Only a handful of studies (ie. https://journals.plos.org/plosone/article?id=10.1371/journal.pone.0153372 / https://www.watercanada.net/feature/soot-filled-rivers-mark-the-need-for-a-national-wildfire-strategy/) have measure wildfire carbon in rivers (as by-product of looking for other fire-related contaminants), finding that post-fire carbon is of an order of magnitude higher compared to before.

At a certain level of carbon absorption our oceans enter a phase of mass extinction, from which they take thousands of years to recover and re-balance from: https://eapsweb.mit.edu/news/2019/breaching-carbon-threshold-could-lead-mass-extinction. This phenomenon is known as, the ‘Rothman threshold’.

With the current levels of wildfire-carbon entering river basins almost wholly unobserved, the ocean’s remaining carbon budget – which is thought to be just 60 years and based on the atmosphere-to-ocean carbon flux alone – is unknown.

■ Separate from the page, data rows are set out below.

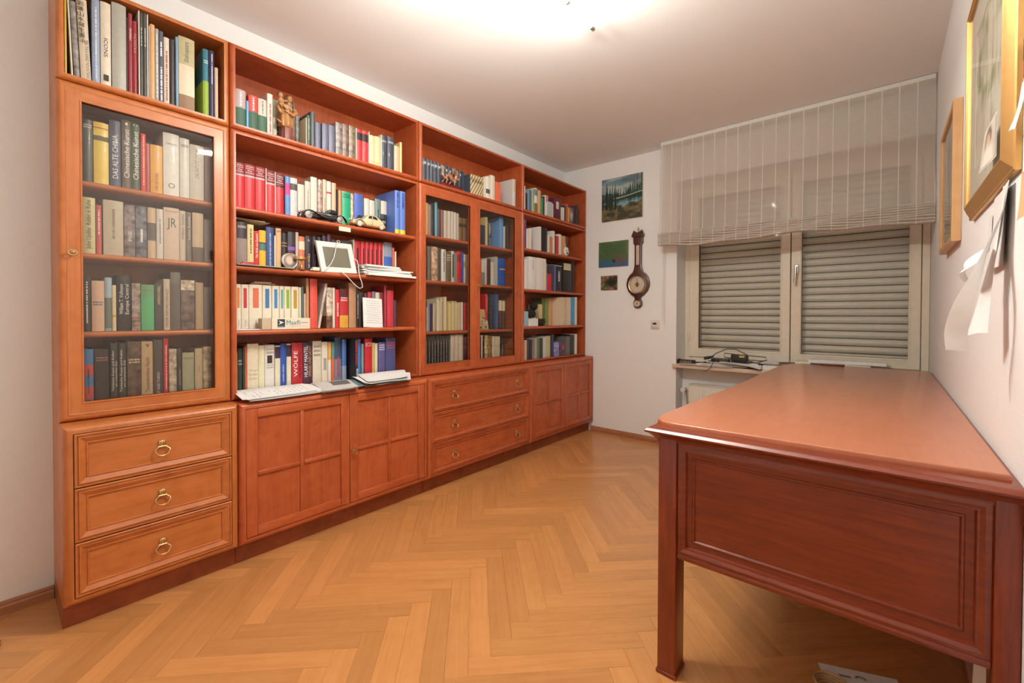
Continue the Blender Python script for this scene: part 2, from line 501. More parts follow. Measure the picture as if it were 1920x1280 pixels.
# baseboards
def skirt(name, pts, nrm):
    mb = MB(); prof = [(0, 0), (.016, 0), (.016, .028), (.012, .034), (.012, .040), (.004, .046), (0, .046)]
    (xa, ya), (xb, yb) = pts; nx, ny = nrm
    vs = [(x+nx*d, y+ny*d, z) for x, y in pts for d, z in prof]; n = len(prof)
    fs = [(i, (i+1) % n, n+(i+1) % n, n+i) for i in range(n)] + [tuple(range(n)), tuple(range(2*n-1, n-1, -1))]
    return struct(name, mb.add(vs, fs), SKIRT)
skirt('baseboard_left', [(XL, YF), (XL, Y0-.002)], (1, 0))
skirt('baseboard_back', [(.06, YW), (NX, YW)], (0, -1))
skirt('baseboard_right', [(XR, YF), (XR, YW)], (-1, 0))
skirt('baseboard_front', [(XL, YF), (XR, YF)], (0, 1))

# ---------------------------------------------------------------- window
WIN = bpy.data.objects.new('window_1', None); COL.objects.link(WIN); WIN['kind'] = 'structure'; WIN['_l'] = [0, 0, 0]
WC = -.20
part(WIN, 'window_frame', MB().ring(PYm, NX+.002, .70, XR-.002, 2.199, [(0, WC-.06), (0, WC), (.036, WC), (.038, WC-.004), (.038, WC-.06), (0, WC-.06)]), CREAM, None)
def sash(x0, x1, z0, z1, px0, px1, pz0, pz1):
    # frame with unequal stiles: outer ring + inner bead around the pane
    c = WC + .008
    s = part(WIN, 'window_sash', MB().ring2(PYm, [(x0, z0, x1, z1, c-.05), (x0, z0, x1, z1, c-.003), (x0+.003, z0+.003, x1-.003, z1-.003, c), (px0, pz0, px1, pz1, c), (px0, pz0, px1, pz1, c-.05), (x0, z0, x1, z1, c-.05)]), CREAM, 40)
    part(WIN, 'glazing_bead', MB().ring(PYm, px0-.012, pz0-.012, px1+.012, pz1+.012, [(0, c), (0, c+.003), (.006, c+.004), (.012, c-.004), (.012, c-.03)]), CREAM, 40, parent=s)
    part(WIN, 'pane', MB().box(px0-.004, px1+.004, YW-c+.024, YW-c+.028, pz0-.004, pz1+.004), PANE_W, None, parent=s)
    return s
sl = sash(.90, 1.640, .742, 2.16, .979, 1.576, .817, 2.08)
sr = sash(1.646, 2.364, .742, 2.16, 1.712, 2.305, .810, 2.08)
for z in (1.48, .915):
    part(WIN, 'hinge', MB().tube([(.900, YW+.188, z-.032), (.900, YW+.188, z+.032)], .0075, 10).tube([(.900, YW+.186, z-.006), (.900, YW+.186, z+.006)], .0095, 10), CREAM, 40, parent=sl)
hz = 1.44
part(WIN, 'window_handle', MB().bbox(1.665, 1.695, YW+.180, YW+.193, hz-.035, hz+.035, .006, 2).tube([(1.68, YW+.185, hz+.012), (1.68, YW+.150, hz+.012)], .009, 12)
     .tube([(1.68, YW+.152, hz+.018), (1.679, YW+.150, hz-.02), (1.676, YW+.150, hz-.07), (1.674, YW+.153, hz-.115)], [.008, .0085, .008, .0075], 12), STEEL, 40, parent=sr)
part(WIN, 'sill', MB().bbox(NX-.022, XR-.001, YW-.035, YW+.20, .662, .692, .004, 2), SILLM, 40)
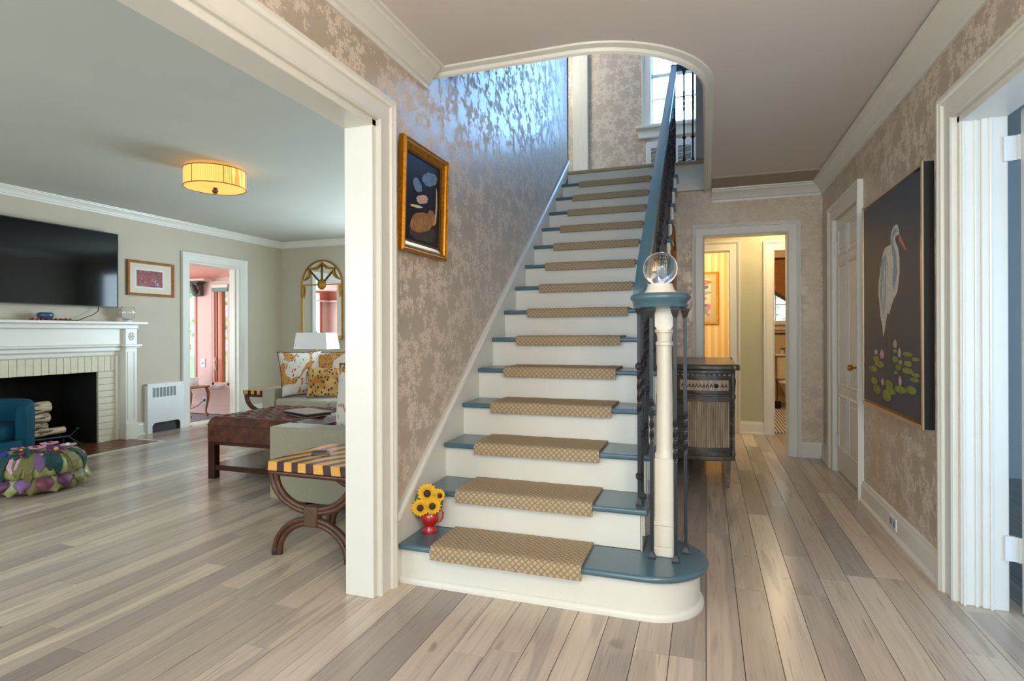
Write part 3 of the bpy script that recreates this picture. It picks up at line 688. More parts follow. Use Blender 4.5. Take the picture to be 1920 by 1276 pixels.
st('trim_27', MB().box(-.085, 5.60, Z2, .055, 5.78, 5.2), 'taupe_paint')
st('wall_landing_fascia', MB().box(-.27, 5.70, ZC+.002, 0.0, 5.722, Z2-.002), 'white_trim')
st('trim_28', MB().box(-.30, 5.675, Z2-.028, .0, 5.74, Z2+.004), 'tan_nosing', bevel=.004)

# ---- side room on the right (seen through the cased opening)
wall('wall_side_room_back', 'y', 5.4, 5.5, 1.13, 3.4, 0, ZC, [], ('upper_white', 'upper_white'))
wall('wall_side_room_right', 'x', 3.3, 3.4, -1.6, 5.5, 0, ZC, [], ('upper_white', 'upper_white'))
st('floor_side_room', MB().box(1.43, -1.6, -.06, 3.35, 5.5, -.001), 'oak_planks')
st('ceiling_side_room', MB().box(XR+.1, -1.6, ZC, 3.35, 5.5, ZC+.05), 'upper_white')
st('trim_29', MB().sweep([(0, 0), (0, -.12), (.02, -.12), (.02, -.09), (.04, -.07), (.04, -.04), (.07, -.03), (.07, 0)], [(1.13, 2.0, 2.14), (1.13, 4.2, 2.14)], (0, 0, 1)), 'gold_dark')
dr = E('door_2', (1.2, 2.79, .01), kind='structure')
ob('door_slab', MB().box(1.195, 2.772, .008, 1.96, 2.808, 2.03), 'white_trim', dr, bevel=.003)
for z in (.21, 1.83):
    h = ob('hinge', MB().lathe([(.007, z), (.007, z+.1)], (1.185, 2.822, 0), 12), 'white_metal', dr, smooth=40)
    ob('hinge_leaf', MB().box(1.145, 2.818, z, 1.185, 2.834, z+.1), 'white_metal', h)
    ob('hinge_leaf', MB().box(1.186, 2.806, z, 1.196, 2.82, z+.1), 'white_metal', h)

# ---- closet door in the right wall
d1 = E('door_1', (1.03, 4.87, 0), kind='structure')
casing('casing', 'x', XR, -1, 4.47, 5.27, 2.055, parent=d1)
ob('door_slab', MB().box(1.018, 4.475, .02, 1.045, 5.262, 2.052), 'white_trim', d1)
for y0, y1 in ((4.91, 5.17), (4.57, 4.83)):
    for z0, z1 in ((.22, .62), (.73, 1.66), (1.76, 1.95)):
        mb = MB().sweep([(0, 0), (.0, .006), (-.008, .010), (-.02, .003), (-.024, 0)], [(1.018, y0, z0), (1.018, y1, z0), (1.018, y1, z1), (1.018, y0, z1)], (-1, 0, 0), closed=True)
        ob('panel_moulding', mb, 'white_trim', d1, smooth=20)
        ob('panel', MB().prism([(y0+.035, z0+.035), (y1-.035, z0+.035), (y1-.035, z1-.035), (y0+.035, z1-.035)], 'x', 1.012, 1.02), 'white_trim', d1, bevel=.003)
for z in (.2, 1.78): ob('hinge', MB().lathe([(.007, z), (.007, z+.1)], (1.008, 5.262, 0), 10).box(1.01, 5.24, z, 1.019, 5.262, z+.1), 'white_metal', d1)
ob('door_knob', MB().lathe([(.02, 1.018), (.02, 1.012), (.008, 1.008), (.008, .985), (.018, .978), (.024, .962), (.016, .948), (.001, .945)], (0, 4.565, .885), 16, axis='x'), 'brass', d1, smooth=40)

# ================================================================== STAIRCASE
RS, GO, Y0 = .185, .2406, 2.024
SXL, SXR = -1.332, -.239                      # left at the skirt board, right nosing return
def nose(i): return Y0+GO*i
stair = E('staircase', (-.8, 4.0, 0), 'straight white staircase with blue-grey treads and a rounded bottom step', 'staircase')
def tread_prism(poly, z1, th=.027): return MB().prism(poly, 'z', z1-th, z1)
cx, cy = -.235, 2.505
def bull(r, n=22): return [(cx+r*math.sin(a), cy-r*math.cos(a)) for a in [PI*i/n for i in range(n+1)]]
p1 = [(SXL, cy-.243)]+bull(.243)+[(-.268, cy+.243), (-.268, nose(2)+.03), (SXL, nose(2)+.03)]
ob('tread', tread_prism(p1, RS), 'teal_paint', stair, bevel=.011, seg=3)
rp = [(SXL, cy-.208)]+bull(.208)+[(-.275, cy+.2), (SXL, cy+.2)]
ob('riser', tread_prism(rp, RS-.027, RS-.027), 'white_trim', stair, smooth=35)
path = [(SXL, cy-.208, 0)]+[(x, y, 0) for x, y in bull(.208)]
ob('base_moulding', MB().sweep([(0, 0), (.016, 0), (.016, .016), (.010, .026), (.003, .030), (0, .030)], path, (0, 0, 1)), 'white_trim', stair, smooth=35)
ob('cove_moulding', MB().sweep([(0, -.012), (.008, -.010), (.012, 0), (0, 0)], [(x, y, RS-.027) for x, y, _ in path], (0, 0, 1)), 'cream_trim', stair, smooth=35)
for i in range(2, 15):
    y = nose(i); z = i*RS
    ob('tread', MB().box(SXL, y, z-.027, SXR, nose(i+1)+.032, z), 'teal_paint', stair, bevel=.009, seg=3)
for i in range(2, 16):
    y = nose(i)+.03
    ob('riser', MB().box(SXL, y, (i-1)*RS, -.272, y+.018, i*RS-.027), 'white_trim', stair)
ob('landing_nosing', MB().box(SXL, nose(15), Z2-.027, -.27, 5.74, Z2+.004), 'tan_nosing', stair, bevel=.009, seg=2)
# stepped stringer on the open side, wallpapered wall beneath
out = []
for i in range(2, 15): out += [(nose(i)+.03, (i-1)*RS), (nose(i)+.03, i*RS-.028)]
out += [(nose(15)+.03, 14*RS), (nose(15)+.03, 15*RS-.03), (5.74, 15*RS-.03)]
low = [(5.74, 14*RS-.16), (nose(2)+.25, RS-.02)]
o_ = [(nose(2)+.03, .16)]+out[0:]+[(5.74, 13.7*RS-.12), (nose(3)+.03, RS-.02+.0)]
ob('stringer', MB().prism(o_, 'x', -.275, -.268), 'white_trim', stair)
for i in range(2, 15):
    y = nose(i)+.04; z = i*RS-.028
    ob('tread_bracket', MB().prism([(y, z), (y+.19, z), (y+.18, z-.03), (y+.10, z-.045), (y+.05, z-.09), (y+.01, z-.10)], 'x', -.268, -.258), 'white_trim', stair)
st('wall_stair_side', MB().prism([(2.74, 0), (5.74, 0), (5.74, 14*RS-.2), (nose(2)+.25, .17)], 'x', -.34, -.2765), 'wallpaper')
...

From where we stand within the threshold’s outer sphere, the world’s great carbon rivers (and the destruction within their basins) are of critical importance – with the Amazon alone delivering 1.425 Pg C per year to the oceans delicate carbon balance: https://frontiersin.org/articles/10.3389/fmars.2017.00076/full

If the Amazon rainforest were to transition to savanna grassland (the forest being reduced by 19,500 m2 per minute, and now an estimated 3% from its 20% deforestation state-shift threshold. https://advances.sciencemag.org/content/4/2/eaat2340) – drying out and burning in the process – this singular influx of carbon into the oceans could ignite the Rothman threshold’s process of destructive cascading of feedbacks.

Just the present rate of wildfire river-carbon could cut the ocean’s budget to a few decades. There is no warning in sight and no one is looking at the question – as the world’s forests burn, and her arteries run black, filling our dying seas with ash.